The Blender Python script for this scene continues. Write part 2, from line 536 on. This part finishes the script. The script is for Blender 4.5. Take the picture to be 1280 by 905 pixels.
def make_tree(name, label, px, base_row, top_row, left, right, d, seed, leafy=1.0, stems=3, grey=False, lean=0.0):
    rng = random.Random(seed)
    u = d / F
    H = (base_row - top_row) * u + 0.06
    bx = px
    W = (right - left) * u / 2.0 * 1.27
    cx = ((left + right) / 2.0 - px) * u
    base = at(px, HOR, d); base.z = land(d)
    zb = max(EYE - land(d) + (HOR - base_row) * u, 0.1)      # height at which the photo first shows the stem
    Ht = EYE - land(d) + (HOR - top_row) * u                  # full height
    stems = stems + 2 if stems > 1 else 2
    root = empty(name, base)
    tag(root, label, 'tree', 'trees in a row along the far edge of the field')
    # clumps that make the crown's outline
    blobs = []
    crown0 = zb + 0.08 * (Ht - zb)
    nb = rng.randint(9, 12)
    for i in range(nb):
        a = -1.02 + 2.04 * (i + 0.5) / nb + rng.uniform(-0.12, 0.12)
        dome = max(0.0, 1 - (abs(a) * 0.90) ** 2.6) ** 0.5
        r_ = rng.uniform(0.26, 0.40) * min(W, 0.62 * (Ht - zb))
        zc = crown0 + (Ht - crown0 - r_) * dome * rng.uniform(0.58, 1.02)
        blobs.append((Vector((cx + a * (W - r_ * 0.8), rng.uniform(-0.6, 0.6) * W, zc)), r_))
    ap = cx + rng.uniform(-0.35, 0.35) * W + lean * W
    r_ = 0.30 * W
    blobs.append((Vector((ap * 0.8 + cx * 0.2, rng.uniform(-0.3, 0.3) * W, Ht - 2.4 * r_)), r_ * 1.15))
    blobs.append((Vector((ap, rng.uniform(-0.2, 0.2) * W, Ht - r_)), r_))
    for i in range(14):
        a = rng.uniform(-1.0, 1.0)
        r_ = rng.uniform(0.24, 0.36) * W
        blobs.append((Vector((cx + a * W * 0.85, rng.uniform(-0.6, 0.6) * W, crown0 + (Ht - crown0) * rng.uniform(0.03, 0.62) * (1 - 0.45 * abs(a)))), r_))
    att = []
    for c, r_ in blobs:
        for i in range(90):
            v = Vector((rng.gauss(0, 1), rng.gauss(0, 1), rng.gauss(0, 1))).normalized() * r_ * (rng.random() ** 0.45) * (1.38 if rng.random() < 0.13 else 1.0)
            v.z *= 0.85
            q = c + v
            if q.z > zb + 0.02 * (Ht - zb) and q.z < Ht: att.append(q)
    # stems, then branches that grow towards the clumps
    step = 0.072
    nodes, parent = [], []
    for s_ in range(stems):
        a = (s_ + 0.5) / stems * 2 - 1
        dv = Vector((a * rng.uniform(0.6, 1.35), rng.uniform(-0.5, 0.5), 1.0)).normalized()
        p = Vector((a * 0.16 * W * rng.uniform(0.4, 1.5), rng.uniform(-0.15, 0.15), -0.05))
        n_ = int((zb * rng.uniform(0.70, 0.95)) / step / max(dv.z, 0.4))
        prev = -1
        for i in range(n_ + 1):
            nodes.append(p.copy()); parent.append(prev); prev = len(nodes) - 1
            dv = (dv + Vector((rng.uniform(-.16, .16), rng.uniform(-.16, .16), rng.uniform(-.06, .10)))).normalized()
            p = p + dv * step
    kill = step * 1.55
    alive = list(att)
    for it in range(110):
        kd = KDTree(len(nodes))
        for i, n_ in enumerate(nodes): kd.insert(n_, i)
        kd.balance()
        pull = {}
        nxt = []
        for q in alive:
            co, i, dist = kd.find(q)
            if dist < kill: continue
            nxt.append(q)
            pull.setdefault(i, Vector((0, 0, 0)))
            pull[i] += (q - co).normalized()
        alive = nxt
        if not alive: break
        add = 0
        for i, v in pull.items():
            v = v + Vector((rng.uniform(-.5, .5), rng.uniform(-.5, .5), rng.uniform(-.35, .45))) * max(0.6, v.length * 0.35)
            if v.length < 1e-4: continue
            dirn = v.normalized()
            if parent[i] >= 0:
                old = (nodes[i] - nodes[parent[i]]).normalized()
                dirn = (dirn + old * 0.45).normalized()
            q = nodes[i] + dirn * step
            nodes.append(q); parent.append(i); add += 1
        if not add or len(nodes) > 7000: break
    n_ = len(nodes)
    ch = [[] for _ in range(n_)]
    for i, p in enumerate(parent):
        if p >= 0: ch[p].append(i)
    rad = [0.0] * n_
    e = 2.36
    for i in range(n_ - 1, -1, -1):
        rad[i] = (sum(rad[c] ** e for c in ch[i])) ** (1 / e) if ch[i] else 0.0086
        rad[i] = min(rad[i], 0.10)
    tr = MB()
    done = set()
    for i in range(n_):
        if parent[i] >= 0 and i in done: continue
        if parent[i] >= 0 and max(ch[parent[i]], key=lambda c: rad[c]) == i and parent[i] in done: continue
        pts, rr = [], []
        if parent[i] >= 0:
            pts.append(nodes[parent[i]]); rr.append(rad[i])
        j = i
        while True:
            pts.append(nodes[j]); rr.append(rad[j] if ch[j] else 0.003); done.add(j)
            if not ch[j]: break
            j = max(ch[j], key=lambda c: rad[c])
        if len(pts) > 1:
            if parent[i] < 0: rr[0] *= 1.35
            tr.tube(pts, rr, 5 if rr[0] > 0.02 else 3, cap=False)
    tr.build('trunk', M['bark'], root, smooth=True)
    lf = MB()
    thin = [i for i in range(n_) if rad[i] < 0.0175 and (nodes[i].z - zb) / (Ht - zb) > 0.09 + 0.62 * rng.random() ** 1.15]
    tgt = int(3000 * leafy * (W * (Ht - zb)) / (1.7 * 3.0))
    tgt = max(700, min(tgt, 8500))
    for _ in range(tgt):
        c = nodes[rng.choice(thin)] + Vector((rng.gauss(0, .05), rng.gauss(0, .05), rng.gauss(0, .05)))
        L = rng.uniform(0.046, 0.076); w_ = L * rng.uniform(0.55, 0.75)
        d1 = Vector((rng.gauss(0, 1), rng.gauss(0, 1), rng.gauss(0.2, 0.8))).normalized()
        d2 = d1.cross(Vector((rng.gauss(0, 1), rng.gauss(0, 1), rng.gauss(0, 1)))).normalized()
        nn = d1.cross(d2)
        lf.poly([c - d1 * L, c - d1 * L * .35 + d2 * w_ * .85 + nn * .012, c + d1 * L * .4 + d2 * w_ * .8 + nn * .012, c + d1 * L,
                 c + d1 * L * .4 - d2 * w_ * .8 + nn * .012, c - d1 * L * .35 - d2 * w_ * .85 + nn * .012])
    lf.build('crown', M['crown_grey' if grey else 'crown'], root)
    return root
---
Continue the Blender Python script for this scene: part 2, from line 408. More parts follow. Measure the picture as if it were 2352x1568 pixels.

- **What is required**
From the listing above, pick out every line containing "script".

- **Written reply**
The Blender Python script for this scene continues. Write part 2, from line 536 on. This part finishes the script. The script is for Blender 4.5. Take the picture to be 1280 by 905 pixels.
Continue the Blender Python script for this scene: part 2, from line 408. More parts follow. Measure the picture as if it were 2352x1568 pixels.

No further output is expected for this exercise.